== Dataset rows ==
________

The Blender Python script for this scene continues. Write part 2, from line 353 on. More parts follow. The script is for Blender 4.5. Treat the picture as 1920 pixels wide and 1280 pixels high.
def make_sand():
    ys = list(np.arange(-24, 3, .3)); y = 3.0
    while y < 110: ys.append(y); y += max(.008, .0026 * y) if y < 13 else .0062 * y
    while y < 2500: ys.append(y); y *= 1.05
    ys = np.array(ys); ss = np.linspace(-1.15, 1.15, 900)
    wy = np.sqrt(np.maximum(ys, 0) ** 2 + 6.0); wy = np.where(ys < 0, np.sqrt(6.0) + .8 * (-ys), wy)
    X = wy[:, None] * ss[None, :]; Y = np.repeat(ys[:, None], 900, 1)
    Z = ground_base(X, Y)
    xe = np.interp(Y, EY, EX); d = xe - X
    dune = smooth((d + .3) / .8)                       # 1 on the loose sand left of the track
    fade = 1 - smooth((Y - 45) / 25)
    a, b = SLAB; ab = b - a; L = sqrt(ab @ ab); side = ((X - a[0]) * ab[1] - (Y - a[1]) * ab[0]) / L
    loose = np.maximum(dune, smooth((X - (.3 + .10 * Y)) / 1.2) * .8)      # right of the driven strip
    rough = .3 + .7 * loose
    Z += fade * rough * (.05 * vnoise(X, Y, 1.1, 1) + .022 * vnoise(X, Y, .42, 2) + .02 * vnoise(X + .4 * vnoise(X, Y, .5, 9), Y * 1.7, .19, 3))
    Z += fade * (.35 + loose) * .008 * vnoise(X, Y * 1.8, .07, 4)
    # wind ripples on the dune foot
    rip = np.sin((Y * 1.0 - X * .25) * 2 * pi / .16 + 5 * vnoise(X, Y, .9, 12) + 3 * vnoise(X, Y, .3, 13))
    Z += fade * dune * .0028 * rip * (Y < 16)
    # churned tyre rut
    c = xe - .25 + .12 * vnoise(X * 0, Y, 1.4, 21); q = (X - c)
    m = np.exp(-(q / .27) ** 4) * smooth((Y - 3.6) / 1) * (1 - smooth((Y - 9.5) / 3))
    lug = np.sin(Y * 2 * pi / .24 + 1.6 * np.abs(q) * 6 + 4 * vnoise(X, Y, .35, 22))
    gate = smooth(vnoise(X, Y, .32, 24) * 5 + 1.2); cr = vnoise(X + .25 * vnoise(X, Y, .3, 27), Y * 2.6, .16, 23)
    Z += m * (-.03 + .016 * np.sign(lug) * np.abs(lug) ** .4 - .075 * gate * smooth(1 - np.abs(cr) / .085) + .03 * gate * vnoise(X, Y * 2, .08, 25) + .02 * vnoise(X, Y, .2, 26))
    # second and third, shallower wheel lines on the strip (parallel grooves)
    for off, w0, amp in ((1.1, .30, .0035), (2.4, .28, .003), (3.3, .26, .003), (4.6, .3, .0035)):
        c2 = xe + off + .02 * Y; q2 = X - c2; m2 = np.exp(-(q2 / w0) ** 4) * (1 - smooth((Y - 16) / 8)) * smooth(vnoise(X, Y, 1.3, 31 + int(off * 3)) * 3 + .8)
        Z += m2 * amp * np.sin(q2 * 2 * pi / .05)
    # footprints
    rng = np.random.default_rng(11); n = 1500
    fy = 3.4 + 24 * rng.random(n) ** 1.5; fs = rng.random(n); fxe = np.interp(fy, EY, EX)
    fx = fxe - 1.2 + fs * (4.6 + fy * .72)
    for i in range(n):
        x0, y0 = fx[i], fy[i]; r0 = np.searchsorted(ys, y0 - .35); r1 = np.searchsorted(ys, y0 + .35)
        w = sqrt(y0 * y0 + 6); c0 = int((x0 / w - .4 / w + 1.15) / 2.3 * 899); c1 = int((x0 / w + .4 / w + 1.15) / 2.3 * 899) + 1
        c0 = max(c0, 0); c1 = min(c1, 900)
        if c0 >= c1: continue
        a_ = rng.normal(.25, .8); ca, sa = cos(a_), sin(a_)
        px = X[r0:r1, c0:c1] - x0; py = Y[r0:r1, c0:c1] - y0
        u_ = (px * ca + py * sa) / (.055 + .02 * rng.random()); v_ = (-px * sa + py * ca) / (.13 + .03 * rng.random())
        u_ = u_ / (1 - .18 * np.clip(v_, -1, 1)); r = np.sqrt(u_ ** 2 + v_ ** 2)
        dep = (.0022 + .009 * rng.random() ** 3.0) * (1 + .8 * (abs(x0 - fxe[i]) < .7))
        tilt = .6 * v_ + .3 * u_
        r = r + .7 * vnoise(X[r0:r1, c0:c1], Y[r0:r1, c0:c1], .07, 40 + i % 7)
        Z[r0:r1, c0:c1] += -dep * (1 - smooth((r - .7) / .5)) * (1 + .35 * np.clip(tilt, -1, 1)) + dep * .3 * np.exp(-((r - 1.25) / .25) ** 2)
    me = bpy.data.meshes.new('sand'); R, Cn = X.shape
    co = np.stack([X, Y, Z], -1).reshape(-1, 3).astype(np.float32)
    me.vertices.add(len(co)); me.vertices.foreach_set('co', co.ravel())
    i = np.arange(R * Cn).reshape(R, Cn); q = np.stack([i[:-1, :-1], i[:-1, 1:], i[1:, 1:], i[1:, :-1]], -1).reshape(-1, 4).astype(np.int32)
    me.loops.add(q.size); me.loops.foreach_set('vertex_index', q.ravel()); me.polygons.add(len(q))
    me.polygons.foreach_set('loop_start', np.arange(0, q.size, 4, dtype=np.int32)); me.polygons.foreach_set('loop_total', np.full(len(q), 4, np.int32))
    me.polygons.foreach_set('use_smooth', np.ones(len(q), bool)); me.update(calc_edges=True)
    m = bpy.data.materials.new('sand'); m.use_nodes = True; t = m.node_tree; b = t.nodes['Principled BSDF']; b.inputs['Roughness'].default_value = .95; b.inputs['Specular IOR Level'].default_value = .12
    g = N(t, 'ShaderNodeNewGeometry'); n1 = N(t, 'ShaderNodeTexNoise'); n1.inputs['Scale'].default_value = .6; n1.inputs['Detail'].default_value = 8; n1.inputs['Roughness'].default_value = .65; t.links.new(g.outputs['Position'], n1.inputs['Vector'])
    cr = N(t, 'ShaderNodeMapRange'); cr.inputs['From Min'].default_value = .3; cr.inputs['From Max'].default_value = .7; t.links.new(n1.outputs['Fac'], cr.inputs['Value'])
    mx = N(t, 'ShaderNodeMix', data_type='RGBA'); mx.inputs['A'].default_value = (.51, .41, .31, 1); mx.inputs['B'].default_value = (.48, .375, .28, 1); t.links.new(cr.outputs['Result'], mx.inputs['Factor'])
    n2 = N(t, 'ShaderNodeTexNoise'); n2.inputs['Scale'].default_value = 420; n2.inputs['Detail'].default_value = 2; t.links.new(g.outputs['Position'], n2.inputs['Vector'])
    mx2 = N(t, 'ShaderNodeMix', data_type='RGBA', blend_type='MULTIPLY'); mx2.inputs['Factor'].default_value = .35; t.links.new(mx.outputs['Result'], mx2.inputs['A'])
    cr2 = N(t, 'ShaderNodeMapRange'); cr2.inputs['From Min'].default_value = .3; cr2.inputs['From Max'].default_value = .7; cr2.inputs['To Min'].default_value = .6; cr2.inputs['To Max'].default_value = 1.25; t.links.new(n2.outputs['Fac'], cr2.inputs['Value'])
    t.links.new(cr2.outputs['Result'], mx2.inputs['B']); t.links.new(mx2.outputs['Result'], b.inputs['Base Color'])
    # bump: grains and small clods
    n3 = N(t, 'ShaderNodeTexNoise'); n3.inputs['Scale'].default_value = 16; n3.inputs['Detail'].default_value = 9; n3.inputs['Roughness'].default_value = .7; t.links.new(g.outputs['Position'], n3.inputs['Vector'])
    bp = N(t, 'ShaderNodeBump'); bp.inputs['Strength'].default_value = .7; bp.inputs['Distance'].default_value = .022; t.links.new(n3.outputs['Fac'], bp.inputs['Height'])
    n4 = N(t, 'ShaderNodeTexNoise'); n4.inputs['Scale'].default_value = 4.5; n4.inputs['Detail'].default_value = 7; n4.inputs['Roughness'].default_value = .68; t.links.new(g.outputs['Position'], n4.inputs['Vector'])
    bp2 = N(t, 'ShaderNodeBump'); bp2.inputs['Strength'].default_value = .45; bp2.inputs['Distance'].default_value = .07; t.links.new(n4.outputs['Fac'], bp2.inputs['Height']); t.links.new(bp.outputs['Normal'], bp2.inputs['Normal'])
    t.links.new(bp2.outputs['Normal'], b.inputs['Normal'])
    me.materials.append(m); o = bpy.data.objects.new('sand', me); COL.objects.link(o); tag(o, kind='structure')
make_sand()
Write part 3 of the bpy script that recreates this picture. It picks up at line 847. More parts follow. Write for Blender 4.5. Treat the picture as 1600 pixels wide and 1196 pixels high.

________

== Exercise brief ==
Filter the entries and copy out every line with the word "follow".

== Response to this exercise ==
The Blender Python script for this scene continues. Write part 2, from line 353 on. More parts follow. The script is for Blender 4.5. Treat the picture as 1920 pixels wide and 1280 pixels high.
Write part 3 of the bpy script that recreates this picture. It picks up at line 847. More parts follow. Write for Blender 4.5. Treat the picture as 1600 pixels wide and 1196 pixels high.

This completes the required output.